## Records shown

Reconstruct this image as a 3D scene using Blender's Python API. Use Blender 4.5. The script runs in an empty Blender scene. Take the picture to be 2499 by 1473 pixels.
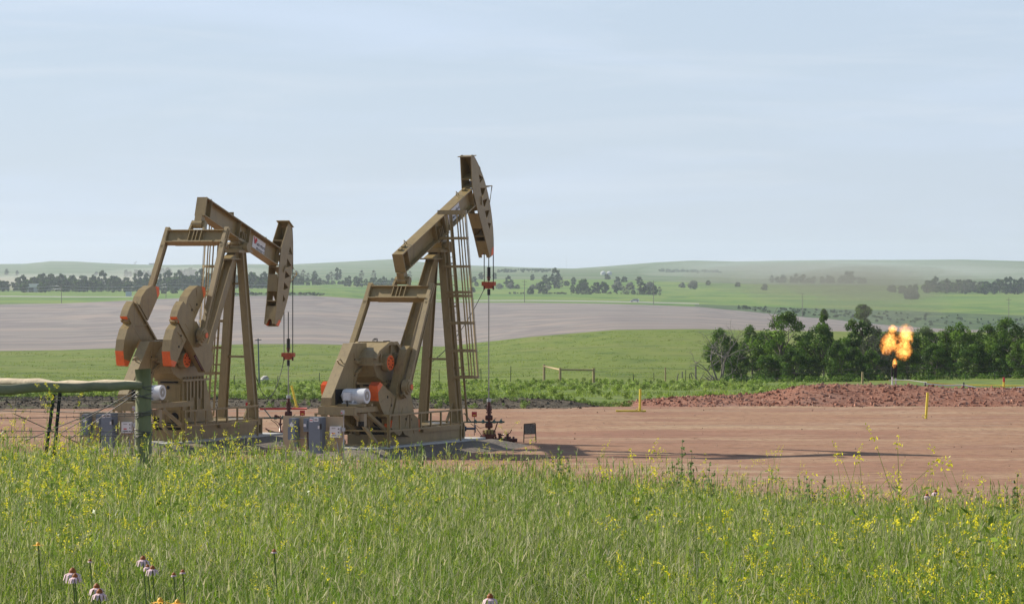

==

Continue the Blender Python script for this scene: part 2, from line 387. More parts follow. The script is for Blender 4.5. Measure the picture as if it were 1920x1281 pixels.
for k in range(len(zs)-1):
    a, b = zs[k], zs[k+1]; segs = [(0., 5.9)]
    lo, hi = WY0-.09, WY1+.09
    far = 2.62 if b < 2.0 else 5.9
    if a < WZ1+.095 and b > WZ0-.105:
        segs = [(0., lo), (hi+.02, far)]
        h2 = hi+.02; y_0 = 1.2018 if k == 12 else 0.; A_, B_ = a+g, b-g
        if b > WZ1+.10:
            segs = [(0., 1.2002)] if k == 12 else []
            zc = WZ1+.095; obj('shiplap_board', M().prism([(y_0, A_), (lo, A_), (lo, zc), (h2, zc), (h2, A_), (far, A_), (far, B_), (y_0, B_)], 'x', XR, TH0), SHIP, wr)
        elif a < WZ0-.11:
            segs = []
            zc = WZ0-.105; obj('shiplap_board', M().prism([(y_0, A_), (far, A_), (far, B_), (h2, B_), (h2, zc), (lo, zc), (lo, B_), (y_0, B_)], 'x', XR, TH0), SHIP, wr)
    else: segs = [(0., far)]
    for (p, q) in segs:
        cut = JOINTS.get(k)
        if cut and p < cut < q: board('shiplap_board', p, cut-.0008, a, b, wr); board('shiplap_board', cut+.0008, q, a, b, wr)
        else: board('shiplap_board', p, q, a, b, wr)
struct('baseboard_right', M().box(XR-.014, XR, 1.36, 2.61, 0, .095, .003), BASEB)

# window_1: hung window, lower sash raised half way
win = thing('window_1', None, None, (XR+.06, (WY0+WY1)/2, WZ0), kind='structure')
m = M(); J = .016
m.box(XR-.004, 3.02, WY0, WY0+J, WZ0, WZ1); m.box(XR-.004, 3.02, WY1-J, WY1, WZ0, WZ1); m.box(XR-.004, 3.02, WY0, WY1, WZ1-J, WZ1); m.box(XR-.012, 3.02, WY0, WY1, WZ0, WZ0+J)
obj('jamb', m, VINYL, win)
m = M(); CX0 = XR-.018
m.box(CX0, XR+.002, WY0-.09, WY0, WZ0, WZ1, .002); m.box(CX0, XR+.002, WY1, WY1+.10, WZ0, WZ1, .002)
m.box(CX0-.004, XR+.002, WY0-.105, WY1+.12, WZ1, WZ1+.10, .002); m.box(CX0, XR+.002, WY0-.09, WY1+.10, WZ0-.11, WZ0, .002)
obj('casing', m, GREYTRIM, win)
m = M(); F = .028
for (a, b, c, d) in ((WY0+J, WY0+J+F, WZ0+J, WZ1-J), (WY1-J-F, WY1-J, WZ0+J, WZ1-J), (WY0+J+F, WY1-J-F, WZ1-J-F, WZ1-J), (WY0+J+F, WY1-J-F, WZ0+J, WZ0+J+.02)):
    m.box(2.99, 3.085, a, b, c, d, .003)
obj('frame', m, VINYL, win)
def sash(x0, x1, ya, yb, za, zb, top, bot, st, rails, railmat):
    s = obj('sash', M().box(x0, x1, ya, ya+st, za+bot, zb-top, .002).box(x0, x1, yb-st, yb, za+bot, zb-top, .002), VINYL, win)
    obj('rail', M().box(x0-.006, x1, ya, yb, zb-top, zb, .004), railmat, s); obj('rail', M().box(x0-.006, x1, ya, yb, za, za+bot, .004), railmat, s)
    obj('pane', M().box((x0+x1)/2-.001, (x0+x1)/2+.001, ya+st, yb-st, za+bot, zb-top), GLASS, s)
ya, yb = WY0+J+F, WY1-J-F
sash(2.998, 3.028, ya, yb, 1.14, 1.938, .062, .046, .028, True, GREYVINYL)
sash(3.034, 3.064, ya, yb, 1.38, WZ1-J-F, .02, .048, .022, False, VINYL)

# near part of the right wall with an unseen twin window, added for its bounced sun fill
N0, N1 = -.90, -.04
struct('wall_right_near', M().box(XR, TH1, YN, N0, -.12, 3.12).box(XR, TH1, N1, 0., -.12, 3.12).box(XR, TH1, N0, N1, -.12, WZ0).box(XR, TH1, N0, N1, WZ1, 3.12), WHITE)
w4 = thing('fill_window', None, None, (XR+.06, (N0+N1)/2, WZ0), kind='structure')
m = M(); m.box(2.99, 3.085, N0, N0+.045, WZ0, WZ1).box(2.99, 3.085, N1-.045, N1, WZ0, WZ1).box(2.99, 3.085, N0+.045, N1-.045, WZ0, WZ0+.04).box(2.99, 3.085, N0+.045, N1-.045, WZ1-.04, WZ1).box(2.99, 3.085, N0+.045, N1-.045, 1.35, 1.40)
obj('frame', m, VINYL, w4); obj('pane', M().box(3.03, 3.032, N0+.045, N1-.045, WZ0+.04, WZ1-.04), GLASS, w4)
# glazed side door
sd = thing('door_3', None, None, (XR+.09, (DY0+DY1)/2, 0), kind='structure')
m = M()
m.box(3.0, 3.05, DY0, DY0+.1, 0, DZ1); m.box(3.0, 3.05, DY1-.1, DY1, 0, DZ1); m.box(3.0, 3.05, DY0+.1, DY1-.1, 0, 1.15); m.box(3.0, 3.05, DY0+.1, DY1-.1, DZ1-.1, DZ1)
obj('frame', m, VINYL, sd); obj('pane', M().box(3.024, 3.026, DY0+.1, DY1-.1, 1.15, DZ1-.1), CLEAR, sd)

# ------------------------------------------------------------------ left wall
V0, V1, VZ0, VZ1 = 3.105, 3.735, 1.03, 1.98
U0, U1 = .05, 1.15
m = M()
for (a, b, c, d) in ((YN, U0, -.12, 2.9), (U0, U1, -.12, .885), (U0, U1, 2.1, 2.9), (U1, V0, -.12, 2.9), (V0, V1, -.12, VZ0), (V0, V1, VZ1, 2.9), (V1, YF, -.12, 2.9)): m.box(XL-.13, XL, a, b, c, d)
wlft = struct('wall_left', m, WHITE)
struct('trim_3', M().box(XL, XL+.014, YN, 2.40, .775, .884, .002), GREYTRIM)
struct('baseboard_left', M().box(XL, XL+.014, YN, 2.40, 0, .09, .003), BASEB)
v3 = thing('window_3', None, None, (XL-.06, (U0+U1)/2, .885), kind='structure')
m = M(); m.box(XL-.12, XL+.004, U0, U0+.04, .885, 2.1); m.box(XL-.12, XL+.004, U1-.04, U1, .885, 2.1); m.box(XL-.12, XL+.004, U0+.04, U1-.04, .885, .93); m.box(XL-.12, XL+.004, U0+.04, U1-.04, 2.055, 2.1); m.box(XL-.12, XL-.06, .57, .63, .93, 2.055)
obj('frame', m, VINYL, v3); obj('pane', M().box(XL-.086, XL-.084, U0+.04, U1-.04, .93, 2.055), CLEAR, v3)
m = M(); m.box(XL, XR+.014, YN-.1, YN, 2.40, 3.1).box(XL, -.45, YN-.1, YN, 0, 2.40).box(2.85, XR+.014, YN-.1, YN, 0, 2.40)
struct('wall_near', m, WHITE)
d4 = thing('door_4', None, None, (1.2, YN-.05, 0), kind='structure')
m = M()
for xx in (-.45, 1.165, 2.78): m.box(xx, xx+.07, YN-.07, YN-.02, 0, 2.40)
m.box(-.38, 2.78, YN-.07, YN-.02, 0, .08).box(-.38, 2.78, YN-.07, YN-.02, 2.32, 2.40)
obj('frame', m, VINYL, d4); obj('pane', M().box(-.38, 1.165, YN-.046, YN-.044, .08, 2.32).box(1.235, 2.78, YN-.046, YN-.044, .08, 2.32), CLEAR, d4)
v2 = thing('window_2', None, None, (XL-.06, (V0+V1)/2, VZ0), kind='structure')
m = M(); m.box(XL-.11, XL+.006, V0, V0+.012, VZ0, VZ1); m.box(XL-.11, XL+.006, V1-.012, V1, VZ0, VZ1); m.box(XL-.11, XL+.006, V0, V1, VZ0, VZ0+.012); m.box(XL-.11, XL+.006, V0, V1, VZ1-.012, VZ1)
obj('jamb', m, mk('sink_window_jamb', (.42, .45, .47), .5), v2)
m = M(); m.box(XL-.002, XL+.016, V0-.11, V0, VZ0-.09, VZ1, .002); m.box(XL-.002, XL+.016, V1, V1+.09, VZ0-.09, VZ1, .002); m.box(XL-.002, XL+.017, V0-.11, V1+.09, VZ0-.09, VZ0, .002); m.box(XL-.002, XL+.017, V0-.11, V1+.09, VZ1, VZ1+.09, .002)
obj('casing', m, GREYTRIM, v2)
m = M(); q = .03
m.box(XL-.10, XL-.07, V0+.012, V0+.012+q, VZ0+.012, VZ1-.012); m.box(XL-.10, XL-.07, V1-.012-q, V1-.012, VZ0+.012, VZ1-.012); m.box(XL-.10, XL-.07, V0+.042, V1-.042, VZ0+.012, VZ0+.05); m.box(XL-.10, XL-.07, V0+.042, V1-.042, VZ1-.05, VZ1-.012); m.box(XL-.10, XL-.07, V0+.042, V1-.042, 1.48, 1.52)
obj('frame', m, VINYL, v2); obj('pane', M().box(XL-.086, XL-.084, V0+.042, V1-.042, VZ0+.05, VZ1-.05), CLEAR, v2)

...

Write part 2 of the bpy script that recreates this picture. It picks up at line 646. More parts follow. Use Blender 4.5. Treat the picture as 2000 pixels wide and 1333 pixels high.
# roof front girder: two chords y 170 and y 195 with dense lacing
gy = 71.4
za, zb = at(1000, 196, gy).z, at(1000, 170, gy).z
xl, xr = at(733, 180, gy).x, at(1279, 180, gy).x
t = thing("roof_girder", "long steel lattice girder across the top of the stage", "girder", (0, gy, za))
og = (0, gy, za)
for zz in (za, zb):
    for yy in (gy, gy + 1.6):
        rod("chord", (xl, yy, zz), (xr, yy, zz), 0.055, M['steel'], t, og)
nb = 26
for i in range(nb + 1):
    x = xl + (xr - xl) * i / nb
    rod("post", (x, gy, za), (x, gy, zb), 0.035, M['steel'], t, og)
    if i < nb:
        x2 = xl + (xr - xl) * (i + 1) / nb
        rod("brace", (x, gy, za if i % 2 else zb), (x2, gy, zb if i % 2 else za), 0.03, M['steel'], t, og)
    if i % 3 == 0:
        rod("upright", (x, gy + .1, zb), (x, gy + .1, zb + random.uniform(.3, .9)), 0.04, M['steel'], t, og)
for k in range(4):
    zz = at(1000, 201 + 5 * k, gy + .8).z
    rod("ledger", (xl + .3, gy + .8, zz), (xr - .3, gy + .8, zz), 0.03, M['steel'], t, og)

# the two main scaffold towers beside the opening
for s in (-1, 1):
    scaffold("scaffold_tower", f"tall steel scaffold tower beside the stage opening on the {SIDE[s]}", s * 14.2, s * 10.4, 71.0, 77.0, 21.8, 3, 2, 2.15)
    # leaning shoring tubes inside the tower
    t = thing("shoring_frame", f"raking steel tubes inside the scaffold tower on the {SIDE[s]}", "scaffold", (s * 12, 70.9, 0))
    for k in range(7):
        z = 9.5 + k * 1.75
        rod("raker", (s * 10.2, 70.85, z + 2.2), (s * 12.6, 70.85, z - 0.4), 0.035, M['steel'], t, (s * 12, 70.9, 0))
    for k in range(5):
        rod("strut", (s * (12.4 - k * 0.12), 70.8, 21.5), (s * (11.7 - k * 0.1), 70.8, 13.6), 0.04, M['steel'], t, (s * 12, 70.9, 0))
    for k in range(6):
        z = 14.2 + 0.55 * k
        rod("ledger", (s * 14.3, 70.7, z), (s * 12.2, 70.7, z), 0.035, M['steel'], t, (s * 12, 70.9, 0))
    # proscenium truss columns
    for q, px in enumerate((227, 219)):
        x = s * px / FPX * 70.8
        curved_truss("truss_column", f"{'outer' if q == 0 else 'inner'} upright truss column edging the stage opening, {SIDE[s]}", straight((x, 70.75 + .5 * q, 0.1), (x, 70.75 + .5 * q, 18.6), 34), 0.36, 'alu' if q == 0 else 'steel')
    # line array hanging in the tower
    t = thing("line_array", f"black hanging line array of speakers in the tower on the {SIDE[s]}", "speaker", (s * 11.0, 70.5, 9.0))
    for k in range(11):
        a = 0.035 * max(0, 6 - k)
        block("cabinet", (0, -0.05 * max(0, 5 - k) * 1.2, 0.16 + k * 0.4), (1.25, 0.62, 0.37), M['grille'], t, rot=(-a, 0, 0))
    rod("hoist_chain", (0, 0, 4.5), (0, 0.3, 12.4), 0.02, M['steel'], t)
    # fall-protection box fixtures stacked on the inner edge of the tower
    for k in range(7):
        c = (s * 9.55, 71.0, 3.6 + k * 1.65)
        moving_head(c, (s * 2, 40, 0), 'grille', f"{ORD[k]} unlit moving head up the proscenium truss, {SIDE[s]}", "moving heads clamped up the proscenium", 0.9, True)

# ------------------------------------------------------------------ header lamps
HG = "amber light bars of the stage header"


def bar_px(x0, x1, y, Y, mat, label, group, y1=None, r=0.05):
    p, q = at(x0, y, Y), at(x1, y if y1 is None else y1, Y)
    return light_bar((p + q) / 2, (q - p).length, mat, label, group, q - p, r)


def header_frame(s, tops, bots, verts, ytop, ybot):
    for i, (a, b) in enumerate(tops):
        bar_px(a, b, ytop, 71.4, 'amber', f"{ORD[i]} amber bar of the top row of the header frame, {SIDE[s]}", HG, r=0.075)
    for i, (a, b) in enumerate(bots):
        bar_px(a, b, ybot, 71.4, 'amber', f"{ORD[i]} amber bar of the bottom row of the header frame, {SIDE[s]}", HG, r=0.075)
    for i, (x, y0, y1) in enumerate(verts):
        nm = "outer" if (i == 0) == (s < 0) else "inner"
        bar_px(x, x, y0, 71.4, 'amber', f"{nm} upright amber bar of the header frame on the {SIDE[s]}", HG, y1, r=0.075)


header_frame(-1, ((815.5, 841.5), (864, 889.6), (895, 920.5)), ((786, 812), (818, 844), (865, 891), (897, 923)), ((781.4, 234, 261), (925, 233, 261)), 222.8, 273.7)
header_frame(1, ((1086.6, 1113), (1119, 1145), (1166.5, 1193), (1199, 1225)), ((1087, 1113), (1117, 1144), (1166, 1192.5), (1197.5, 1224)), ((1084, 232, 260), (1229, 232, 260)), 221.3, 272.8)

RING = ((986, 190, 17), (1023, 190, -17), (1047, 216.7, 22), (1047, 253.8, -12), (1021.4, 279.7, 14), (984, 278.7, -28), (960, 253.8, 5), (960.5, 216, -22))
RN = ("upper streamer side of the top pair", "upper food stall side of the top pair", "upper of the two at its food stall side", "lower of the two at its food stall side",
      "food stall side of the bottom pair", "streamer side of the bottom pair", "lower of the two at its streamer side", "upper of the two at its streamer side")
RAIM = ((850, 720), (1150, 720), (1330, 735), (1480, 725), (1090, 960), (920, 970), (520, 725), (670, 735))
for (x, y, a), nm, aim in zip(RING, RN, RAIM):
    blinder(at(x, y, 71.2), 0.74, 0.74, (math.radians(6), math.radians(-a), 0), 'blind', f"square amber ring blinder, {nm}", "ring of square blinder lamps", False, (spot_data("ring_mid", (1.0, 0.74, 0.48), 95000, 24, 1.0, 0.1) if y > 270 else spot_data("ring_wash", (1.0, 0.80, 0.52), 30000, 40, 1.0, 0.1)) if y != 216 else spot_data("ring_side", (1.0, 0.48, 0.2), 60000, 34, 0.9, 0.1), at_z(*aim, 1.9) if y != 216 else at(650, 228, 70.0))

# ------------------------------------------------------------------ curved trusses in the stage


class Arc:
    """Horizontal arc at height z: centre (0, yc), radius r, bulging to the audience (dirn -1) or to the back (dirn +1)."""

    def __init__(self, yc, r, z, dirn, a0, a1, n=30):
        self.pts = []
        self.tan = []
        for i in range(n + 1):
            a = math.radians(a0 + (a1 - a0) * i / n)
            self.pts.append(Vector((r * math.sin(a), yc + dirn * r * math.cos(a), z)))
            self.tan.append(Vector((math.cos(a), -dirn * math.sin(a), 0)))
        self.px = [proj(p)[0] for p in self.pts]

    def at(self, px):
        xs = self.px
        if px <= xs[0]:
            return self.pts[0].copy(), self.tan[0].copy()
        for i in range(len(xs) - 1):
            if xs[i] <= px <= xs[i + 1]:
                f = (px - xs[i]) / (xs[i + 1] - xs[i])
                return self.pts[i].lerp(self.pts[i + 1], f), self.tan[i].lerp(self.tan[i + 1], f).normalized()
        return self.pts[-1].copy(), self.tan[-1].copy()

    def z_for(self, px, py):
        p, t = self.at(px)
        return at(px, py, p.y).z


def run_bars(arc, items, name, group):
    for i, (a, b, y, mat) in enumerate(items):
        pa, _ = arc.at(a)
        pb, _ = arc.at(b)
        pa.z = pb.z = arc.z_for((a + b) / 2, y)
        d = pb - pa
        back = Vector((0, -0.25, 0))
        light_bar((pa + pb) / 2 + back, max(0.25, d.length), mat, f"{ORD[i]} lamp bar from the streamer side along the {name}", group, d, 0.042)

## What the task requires
Retype, word for word, every line from the line with "Continue the Blender" to the line with "0, .095, .003), BASEB)", inclusive. Add nothing.

## Expected answer
Continue the Blender Python script for this scene: part 2, from line 387. More parts follow. The script is for Blender 4.5. Measure the picture as if it were 1920x1281 pixels.
for k in range(len(zs)-1):
    a, b = zs[k], zs[k+1]; segs = [(0., 5.9)]
    lo, hi = WY0-.09, WY1+.09
    far = 2.62 if b < 2.0 else 5.9
    if a < WZ1+.095 and b > WZ0-.105:
        segs = [(0., lo), (hi+.02, far)]
        h2 = hi+.02; y_0 = 1.2018 if k == 12 else 0.; A_, B_ = a+g, b-g
        if b > WZ1+.10:
            segs = [(0., 1.2002)] if k == 12 else []
            zc = WZ1+.095; obj('shiplap_board', M().prism([(y_0, A_), (lo, A_), (lo, zc), (h2, zc), (h2, A_), (far, A_), (far, B_), (y_0, B_)], 'x', XR, TH0), SHIP, wr)
        elif a < WZ0-.11:
            segs = []
            zc = WZ0-.105; obj('shiplap_board', M().prism([(y_0, A_), (far, A_), (far, B_), (h2, B_), (h2, zc), (lo, zc), (lo, B_), (y_0, B_)], 'x', XR, TH0), SHIP, wr)
    else: segs = [(0., far)]
    for (p, q) in segs:
        cut = JOINTS.get(k)
        if cut and p < cut < q: board('shiplap_board', p, cut-.0008, a, b, wr); board('shiplap_board', cut+.0008, q, a, b, wr)
        else: board('shiplap_board', p, q, a, b, wr)
struct('baseboard_right', M().box(XR-.014, XR, 1.36, 2.61, 0, .095, .003), BASEB)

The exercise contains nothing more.